═══ RECORDS FOR THIS EXERCISE
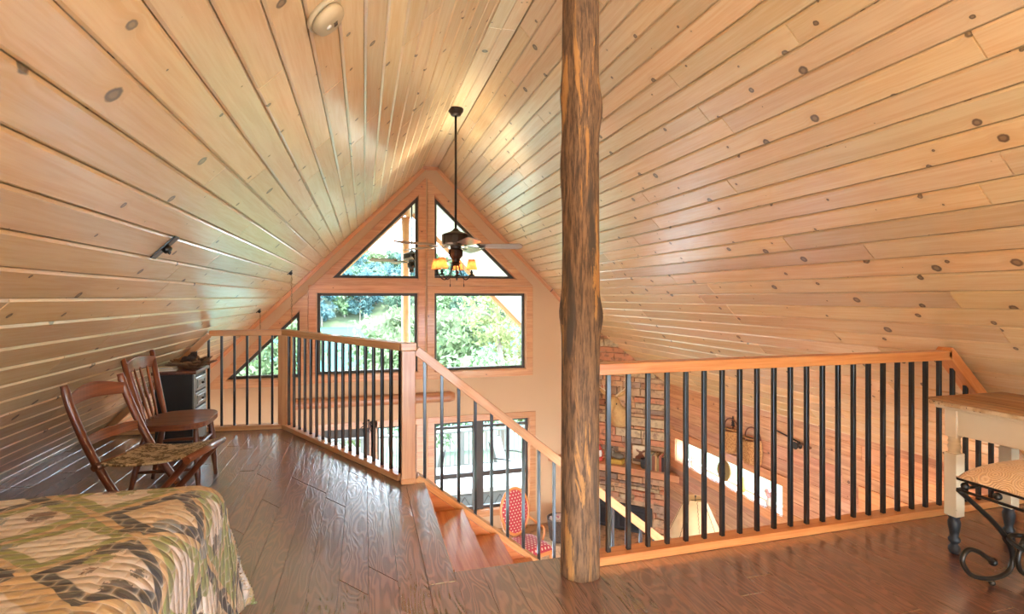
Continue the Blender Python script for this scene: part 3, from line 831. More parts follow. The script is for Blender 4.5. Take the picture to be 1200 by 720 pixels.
# smoke alarm
f = slope(-1)
nrm = V3((1, 0, -1)).normalized(); q = V3((0, 0, 1)).rotation_difference(nrm).to_matrix().to_4x4()
c0 = V3((-.135, 1.90, 2.23))
mb = MB(); mt = Matrix.Translation(c0 + nrm * .0) @ q
mb.lathe([(.070, .0), (.072, .012), (.068, .016)], n=36, mat=mt)
t = thing('smoke_alarm', 'round cream smoke alarm on the left slope of the ceiling', 'smoke alarm', c0)
def sub(mb, name, mat, par, **k):
    o = mb.build(name, mat, par, org=par.location, **k); o.location = (0, 0, 0); return o
sub(mb, 'mounting_base', M['plastic'], t)
mb = MB(); mb.lathe([(.063, .017), (.064, .03), (.058, .042), (.04, .05), (.0, .051)], n=36, mat=mt); sub(mb, 'alarm_cover', M['plastic'], t)
mb = MB(); mb.lathe([(.010, .048), (.010, .054), (.0, .054)], n=16, mat=mt @ Matrix.Translation((.02, -.012, 0))); sub(mb, 'test_button', M['white'], t)
mb = MB()
for k in range(5): mb.bar(mt @ V3((-.018, -.01 + k * .006, .0505)), mt @ V3((-.002, -.01 + k * .006, .0505)), .0025, .002)
sub(mb, 'speaker_slots', M['black'], t)
# bracket plate and hanging chains on the left slope
def bracket(c, label, L=.14, hook=True):
    c = V3(c); c = c + nrm * (0)
    t = thing('ceiling_bracket', label, 'bracket', c)
    up = V3((1, 0, 1)).normalized()
    mb = MB(); mb.bar(c - up * L / 2 + nrm * .005, c + up * L / 2 + nrm * .005, .055, .008, up=nrm); sub(mb, 'plate', M['black'], t, bevel=.002)
    mb = MB(); mb.lathe([(.02, .0), (.02, .018), (.012, .024), (.0, .025)], n=16, mat=Matrix.Translation(c + nrm * .008) @ q); sub(mb, 'swivel', M['black'], t)
    mb = MB(); mb.tube([c + nrm * .03 + V3((0, .012 * cos(a), .012 * sin(a))) for a in [i * pi / 7 for i in range(14)]], .003, 8, closed=True); sub(mb, 'eye_ring', M['iron'], t)
    return c + nrm * .03
f0 = slope(-1)
bracket(f0(2.725, (RX + .868) * R2, 0), 'small black bracket plate on the left slope above the chairs')
for (x, y, zb, lab) in ((-.815, 6.5, .10, 'long chain hanging behind the loft corner post'), (-1.265, 7.2, -.05, 'long chain hanging down behind the left railing near the slope')):
    p = bracket(f0(y, (RX - x) * R2, 0), 'small black hook plate on the slope holding the ' + ('chain behind the corner post' if y < 7 else 'chain near the gable'), L=.07)
    mb = MB(); z = p.z - .012; k = 0
    while z > zb:
        ax = V3((1, 0, 0)) if k % 2 else V3((0, 1, 0))
        mb.tube([V3((p.x, p.y, z - .016)) + ax * .007 * cos(a) + V3((0, 0, .018 * sin(a))) for a in [i * pi / 5 for i in range(10)]], .0028, 5, closed=True)
        z -= .030; k += 1
    tag(mb.build('hanging_chain', M['brass']), lab, 'chain')

# ------------------------------------------------------------------ bed and quilt
t = thing('bed', 'low double bed under the patchwork quilt at bottom left', 'bed', (-1.12, 1.3, 0))
BX0, BX1, BY0, BY1, BZ = -1.72, -.555, .25, 2.20, .575
def rbox(x0, x1, y0, y1, z0, z1): 
    mb = MB(); mb.box(x0, x1, y0, y1, z0, z1); return mb
sub(rbox(BX0, BX1 - .02, BY0, BY1 - .02, .12, .32), 'box_spring', M['white'], t, bevel=.03, seg=3)
sub(rbox(BX0, BX1 - .02, BY0, BY1 - .02, .325, BZ - .03), 'mattress', M['white'], t, bevel=.06, seg=4)
for x in (BX0 + .06, BX1 - .1):
    for y in (BY0 + .06, BY1 - .1): sub(rbox(x - .025, x + .025, y - .025, y + .025, .002, .12), 'leg', M['chaird'], t)
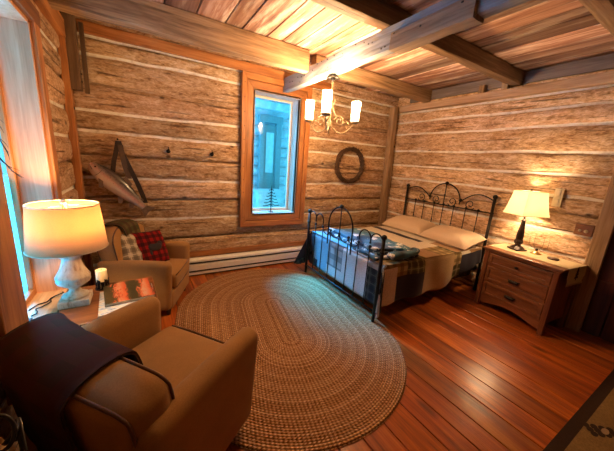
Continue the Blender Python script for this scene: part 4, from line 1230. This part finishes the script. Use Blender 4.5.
# wreath
wr = MB(); r2 = random.Random(12)
for k in range(46):
    ph = r2.uniform(0, 2*pi); tw_ = r2.uniform(1.2, 3.0) * r2.choice((-1, 1)); r0 = r2.uniform(.008, .042); span = r2.uniform(2.5, 6.2); P = []
    a0 = r2.uniform(0, 2*pi); N = 26
    for i in range(N):
        a = a0 + span * i / (N - 1); q = ph + tw_ * a
        rr = .268 + r0 * cos(q) + noise.noise(Vector((a * 2, k, 0))) * .012
        P.append((rr * cos(a) * 1.02, r0 * .75 * sin(q), rr * sin(a)))
    wr.tube(P, r2.uniform(.0035, .006), 5)
for k in range(70):
    a = r2.uniform(0, 2*pi); b = a + r2.uniform(.3, .9); rr = .268 + r2.choice((-.045, .05))
    wr.tube([(.268*cos(a), -.02, .268*sin(a)), (.27*cos((a+b)/2), -.04, .27*sin((a+b)/2)), (rr*cos(b), r2.uniform(-.05, -.01), rr*sin(b))], .0028, 4)
o = wr.build('wreath', plain('vine', (.085, .042, .02), .8, var=.4)); o.location = (3.035, 3.70, 1.595)
tag(o, 'round twig wreath on the log wall right of the back window', 'wreath')

# iron tree on the back window sill
it = thing('metal_tree', 'small black iron pine tree standing on the back window sill', 'ornament', (1.665, 3.80, .82))
mb = MB(); mb.tube([(0, 0, 0), (0, 0, .40)], [.009, .003], 8); mb.build('trunk', BLACK, it)
mb = MB()
for k in range(6):
    z = .33 - .047 * k; L = .03 + .018 * k
    for s in (-1, 1):
        mb.tube([(0, 0, z + .03), (s * L * .5, 0, z + .005), (s * L, 0, z - .002), (s * (L + .01), 0, z + .008)], .0055, 6)
        mb.tube([(0, 0, z + .03), (0, s * L * .3, z + .005), (0, s * L * .6, z)], .004, 6)
mb.build('branch', BLACK, it, smooth=True)
mb = MB(); mb.lathe([(.04, 0), (.04, .006), (.01, .01)], n=16); mb.build('base', BLACK, it)

# ------------------------------------------------------------------ outside the windows
PW = plain('painted_log', (.78, .80, .80), .8, var=.25, scale=5)
SNOW = plain('pale_ground', (.8, .81, .82), .9, var=.08, scale=4)
mb = MB(); mb.box((2, 12, -.15), (60, 16.1, .1)); mb.box((-15.8, 0, -.15), (30, 8, .1)); struct(mb.build('ground', SNOW))
mb = MB(); PY_ = 6.6
for k in range(13): mb.tube([(.2, PY_ + .12, .1 + .24 * k), (6, PY_ + .12, .1 + .24 * k)], .13, 12)
struct(mb.build('wall_porch', PW, smooth=True))
mb = MB(); mb.box((2.6, 6.9, 3.35), (6, 1.6, .08)); mb.box((2.5, 6.2, 2.78), (6, .12, .16)); mb.box((2.5, 6.3, 3.1), (6, .12, .16)); struct(mb.build('trim_12', PW))
d2 = bpy.data.objects.new('door_2', None); col.objects.link(d2); struct(d2)
PDK = plain('porch_door_paint', (.34, .38, .38), .6, var=.1); 
bx((2.50, 6.42, 1.3), (.10, .12, 2.3), 'casing', PDK, d2); bx((2.93, 6.42, 1.3), (.13, .12, 2.3), 'casing', PDK, d2); bx((2.72, 6.42, 2.52), (.60, .13, .16), 'casing', PDK, d2)
bx((2.72, 6.45, 1.35), (.36, .05, 2.1), 'door_leaf', PDK, d2)
PANE = plain('pale_pane', (.85, .86, .86), .15, var=.1, scale=9)
bx((2.72, 6.42, 1.75), (.20, .02, .95), 'pane', PANE, d2)
bxo = thing('storage_box', 'pale storage box outside the back window by the porch door', 'box', (2.55, 6.0, .0))
mb = MB(); mb.box((0, 0, .42), (.62, .42, .84)); mb.build('box_body', PW, bxo, bevel=.01)
mb = MB(); mb.box((0, 0, .87), (.68, .48, .06)); mb.build('lid', SNOW, bxo, bevel=.01)

# ------------------------------------------------------------------ light, world, camera
w = bpy.data.worlds.new('World'); sc.world = w; w.use_nodes = True
bg = w.node_tree.nodes['Background']; bg.inputs[0].default_value = (.045, .27, .45, 1); bg.inputs[1].default_value = 1.9
sl = bpy.data.lights.new('open_sky', 'SUN'); sl.energy = 23.0; sl.color = (.015, .42, 1.0); sl.angle = R(26)
so = bpy.data.objects.new('open_sky', sl); col.objects.link(so); so.location = (1.7, 8, 6); so.rotation_euler = Vector((.17, -.82, -1)).to_track_quat('-Z', 'Y').to_euler()
def portal(name, loc, rot, sx, sy):
    l = bpy.data.lights.new(name, 'AREA'); l.shape = 'RECTANGLE'; l.size = sx; l.size_y = sy; l.cycles.is_portal = True
    o = bpy.data.objects.new(name, l); o.location = loc; o.rotation_euler = rot; col.objects.link(o)
portal('left_window_portal', (-.76, 2.205, 1.415), (0, R(-90), 0), 1.83, .83)
portal('back_window_portal', (1.672, 3.985, 1.64), (R(-90), 0, 0), .67, 1.64)

cam = bpy.data.cameras.new('Camera'); co = bpy.data.objects.new('Camera', cam); col.objects.link(co); sc.camera = co
f = 272.6724225; cam.sensor_fit = 'HORIZONTAL'; cam.sensor_width = 36; cam.lens = f * 36 / 614; cam.clip_start = .02
import itertools
pp = Vector((307, 225.5))
dx = Vector((766 - pp.x, 195 - pp.y, f)).normalized(); dy = Vector((140 - pp.x, 150 - pp.y, f)).normalized()
dy = (dy - dx * dx.dot(dy)).normalized()
dz = dx.cross(dy)
if dz.y > 0: dz = -dz
cx = Vector((dx.x, dy.x, dz.x)); cy = -Vector((dx.y, dy.y, dz.y)); cz = -Vector((dx.z, dy.z, dz.z))
M = Matrix((cx, cy, cz)).transposed().to_4x4(); M.translation = (0, 0, 1.6); co.matrix_world = M

sc.view_settings.view_transform = 'Standard'; sc.view_settings.look = 'None'; sc.view_settings.gamma = 1; sc.view_settings.exposure = 0.92
sc.view_settings.use_curve_mapping = False
sc.cycles.use_denoising = True; sc.cycles.max_bounces = 8; sc.cycles.diffuse_bounces = 2; sc.cycles.transparent_max_bounces = 12
sc.cycles.sample_clamp_indirect = 6; sc.cycles.caustics_reflective = False; sc.cycles.caustics_refractive = False
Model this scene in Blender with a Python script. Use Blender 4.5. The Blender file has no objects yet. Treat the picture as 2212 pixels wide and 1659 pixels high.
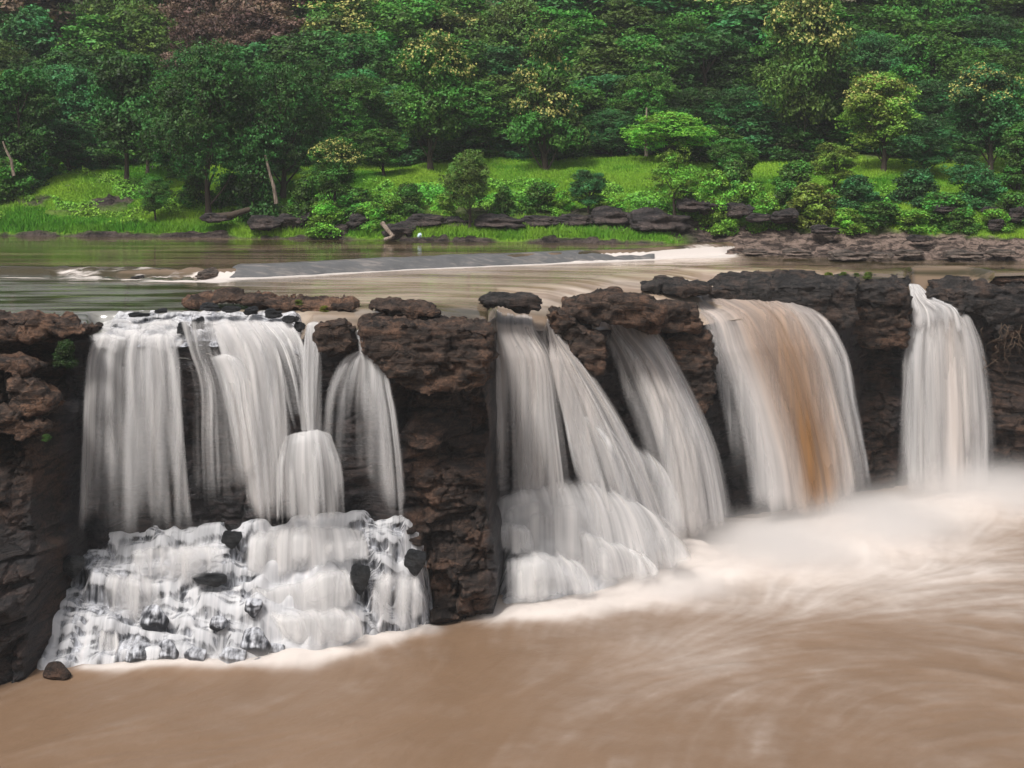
import bpy, math, random
import numpy as np
sc = bpy.context.scene
R = math.radians
# ------------------------------------------------------------------ camera, sky, sun, exposure
HC = 24.8                 # camera height above the plunge pool (m)
F, CX, HY = 3024.0, 1106.0, 259.0     # focal length / principal column / horizon row, in 2212-px units
cam_d = bpy.data.cameras.new("camera"); cam = bpy.data.objects.new("camera", cam_d)
sc.collection.objects.link(cam); sc.camera = cam
cam.location = (0, 0, HC); cam.rotation_euler = (R(90), 0, 0)
cam_d.sensor_width = 36; cam_d.lens = 36 * F / 2212
cam_d.shift_y = -(829.5 - HY) / 2212
cam_d.clip_start = 0.5; cam_d.clip_end = 2000

SUN_EL, SUN_AZ = 54.0, 212.0           # degrees; azimuth of the sun seen from above (0 = +Y, clockwise)
w = bpy.data.worlds.new("World"); sc.world = w; w.use_nodes = True
nt = w.node_tree; nt.nodes.clear()
sky = nt.nodes.new('ShaderNodeTexSky'); sky.sky_type = 'NISHITA'; sky.sun_disc = False
sky.sun_elevation = R(SUN_EL); sky.sun_rotation = R(SUN_AZ)
sky.air_density = 1.0; sky.dust_density = 6.0; sky.ozone_density = 1.0
bg = nt.nodes.new('ShaderNodeBackground'); bg.inputs[1].default_value = 0.105
hs = nt.nodes.new('ShaderNodeHueSaturation'); hs.inputs['Saturation'].default_value = 0.35
wo = nt.nodes.new('ShaderNodeOutputWorld')
nt.links.new(sky.outputs[0], hs.inputs['Color']); nt.links.new(hs.outputs[0], bg.inputs[0]); nt.links.new(bg.outputs[0], wo.inputs[0])
sd = bpy.data.lights.new("sun", 'SUN'); sun = bpy.data.objects.new("sun", sd); sc.collection.objects.link(sun)
sd.energy = 2.6; sd.angle = R(11); sd.color = (1.0, 0.965, 0.92)
sun.rotation_euler = (R(90 - SUN_EL), 0, R(180 - SUN_AZ))
sun.location = (0, 0, 80)
sc.view_settings.view_transform = 'Standard'; sc.view_settings.look = 'None'
sc.view_settings.exposure = 0.25; sc.view_settings.gamma = 1
sc.cycles.transparent_max_bounces = 24
sc.cycles.max_bounces = 6; sc.cycles.diffuse_bounces = 3; sc.cycles.glossy_bounces = 2
sc.cycles.transmission_bounces = 3; sc.cycles.volume_bounces = 4
sc.cycles.use_denoising = True
sc.cycles.use_adaptive_sampling = True; sc.cycles.adaptive_threshold = 0.02

# ------------------------------------------------------------------ helpers
def P(x, y, Y):
    return np.array([(x - CX) / F * Y, Y, HC - (y - HY) / F * Y])
def Yz(y, z): return (HC - z) * F / (y - HY)
def px_of(X, Y): return CX + np.asarray(X) / np.asarray(Y) * F
def sstep(a, b, x):
    t = np.clip((np.asarray(x, float) - a) / (b - a), 0, 1); return t * t * (3 - 2 * t)
def hsh(ix, iy, iz, s=0):
    with np.errstate(over='ignore'):
        h = (ix.astype(np.int64) * 374761393 + iy.astype(np.int64) * 668265263 + iz.astype(np.int64) * 2147483647 + s * 974634777)
        h = (h ^ (h >> 13)) * 1274126177; h = h ^ (h >> 16); h = h * 2246822519; h = h ^ (h >> 15)
    return (h & 0xFFFFFF) / float(0x1000000)
def vnoise(x, y, z, s=0):
    x, y, z = np.broadcast_arrays(np.asarray(x, float), np.asarray(y, float), np.asarray(z, float))
    ix, iy, iz = np.floor(x), np.floor(y), np.floor(z)
    fx, fy, fz = x - ix, y - iy, z - iz
    fx, fy, fz = [t * t * t * (t * (t * 6 - 15) + 10) for t in (fx, fy, fz)]
    ix, iy, iz = ix.astype(np.int64), iy.astype(np.int64), iz.astype(np.int64)
    r = 0
    for a in (0, 1):
        for b in (0, 1):
            for c in (0, 1):
                r = r + hsh(ix + a, iy + b, iz + c, s) * (fx if a else 1 - fx) * (fy if b else 1 - fy) * (fz if c else 1 - fz)
    return r * 2 - 1
def fbm(x, y, z, o=4, s=0, g=0.5):
    r = 0; a = 1.0; n = 0
    for k in range(o):
        r = r + a * vnoise(x * 2**k, y * 2**k, z * 2**k, s + k * 17); n += a; a *= g
    return r / n
def worley(x, y, z, s=0, jit=0.9):
    x, y, z = np.broadcast_arrays(np.asarray(x, float), np.asarray(y, float), np.asarray(z, float))
    ix, iy, iz = [np.floor(t).astype(np.int64) for t in (x, y, z)]
    f1 = np.full(x.shape, 9.0); f2 = np.full(x.shape, 9.0); cid = np.zeros(x.shape)
    cx = np.zeros(x.shape); cy = np.zeros(x.shape); cz = np.zeros(x.shape)
    for a in (-1, 0, 1):
        for b in (-1, 0, 1):
            for c in (-1, 0, 1):
                jx, jy, jz = ix + a, iy + b, iz + c
                qx = jx + .5 + jit * (hsh(jx, jy, jz, s + 1) - .5); qy = jy + .5 + jit * (hsh(jx, jy, jz, s + 2) - .5)
                qz = jz + .5 + jit * (hsh(jx, jy, jz, s + 3) - .5)
                d = np.sqrt((x - qx)**2 + (y - qy)**2 + (z - qz)**2)
                near = d < f1
                f2 = np.where(near, f1, np.minimum(f2, d)); f1 = np.where(near, d, f1)
                cid = np.where(near, hsh(jx, jy, jz, s + 4), cid)
                cx = np.where(near, qx, cx); cy = np.where(near, qy, cy); cz = np.where(near, qz, cz)
    return f1, f2, cid, cx, cy, cz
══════
Write out the lines beginning with the one that contains "Model this scene" and ending with the one that contains "cam_d.clip_start = 0.5; cam_d.clip_end = 2000", exactly as given. Leave pictures out.

Model this scene in Blender with a Python script. Use Blender 4.5. The Blender file has no objects yet. Treat the picture as 2212 pixels wide and 1659 pixels high.
import bpy, math, random
import numpy as np
sc = bpy.context.scene
R = math.radians
# ------------------------------------------------------------------ camera, sky, sun, exposure
HC = 24.8                 # camera height above the plunge pool (m)
F, CX, HY = 3024.0, 1106.0, 259.0     # focal length / principal column / horizon row, in 2212-px units
cam_d = bpy.data.cameras.new("camera"); cam = bpy.data.objects.new("camera", cam_d)
sc.collection.objects.link(cam); sc.camera = cam
cam.location = (0, 0, HC); cam.rotation_euler = (R(90), 0, 0)
cam_d.sensor_width = 36; cam_d.lens = 36 * F / 2212
cam_d.shift_y = -(829.5 - HY) / 2212
cam_d.clip_start = 0.5; cam_d.clip_end = 2000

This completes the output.